Foi esse o papel de Gomes da Silva. Com sua dedicação – tão grande que lhe rendeu o apelido de Zé Sojinha – ele mostrou que, ao apontar caminhos e buscar novas saídas, o pesquisador científico possui também uma missão política.
Contratado como pesquisador do IAC, José Gomes da Silva pegou na unha o esforço da indústria de óleos por uma matéria-prima mais rendosa e segura que algodão, amendoim, mamona e girassol.
Embora articulado com a indústria, visava principalmente ao consumidor. Na convivência com os norte-americanos, havia adquirido a convicção de que a leguminosa chinesa estava predestinada a ter grande futuro no Brasil. Falava com frequência na mística da soja.
“Desde o início eu pensei na soja como alternativa proteica para sanar a deficiência nutricional das populações pobres do Brasil, especialmente do Nordeste”, disse ele a este repórter em janeiro de 1996, alguns dias antes de morrer de um ataque cardíaco.
Dono da Fazenda Baguaçu, em Pirassununga, onde desenvolveu principalmente o plantio regular da cana-de-açúcar, Zé Sojinha cultivava idéias que lhe valeram a imagem de “comunista”. Para isso contribuiu seu engajamento na luta pela democratização da posse da terra.

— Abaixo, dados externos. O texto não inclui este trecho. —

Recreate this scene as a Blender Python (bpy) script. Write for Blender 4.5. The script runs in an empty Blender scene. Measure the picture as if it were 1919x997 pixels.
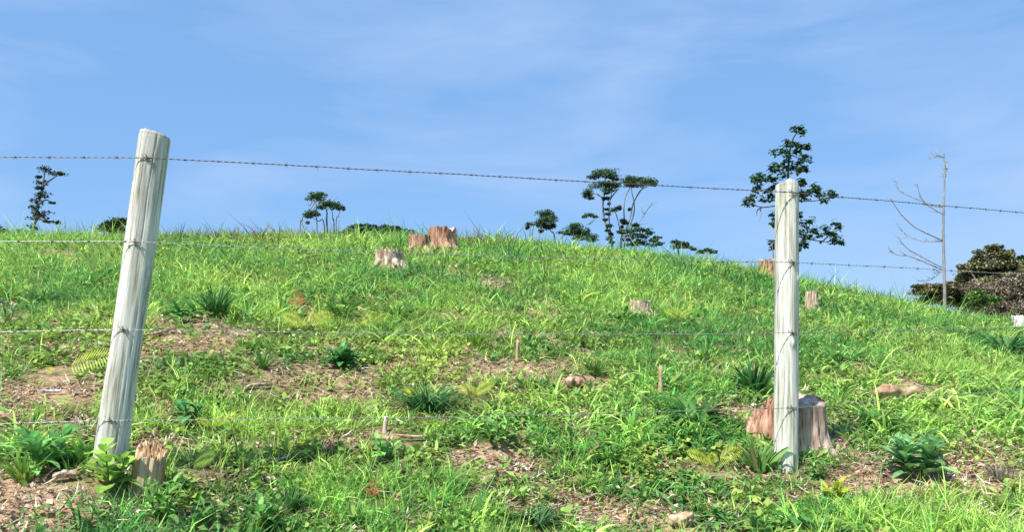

No início da década de 1960 ele fundou em Campinas, junto com Carlos Lorena, também agrônomo, a Associação Brasileira de Reforma Agrária, que ficou na história como um dos primeiros focos de resistência ideológica à ditadura militar implantada em 1964.
Não há como negar que a Glycine max tripudiou cruelmente sobre o idealismo socialista de Zé Sojinha. Ele acreditava sinceramente que a soja poderia fortalecer a renda das pequenas propriedades e servir como instrumento de redistribuição fundiária.
Na realidade, deu-se o inverso: cultivada em larga escala, como monocultura, a planta contribuiu especialmente para reduzir o número de minifúndios e ampliar a concentração fundiária no Brasil.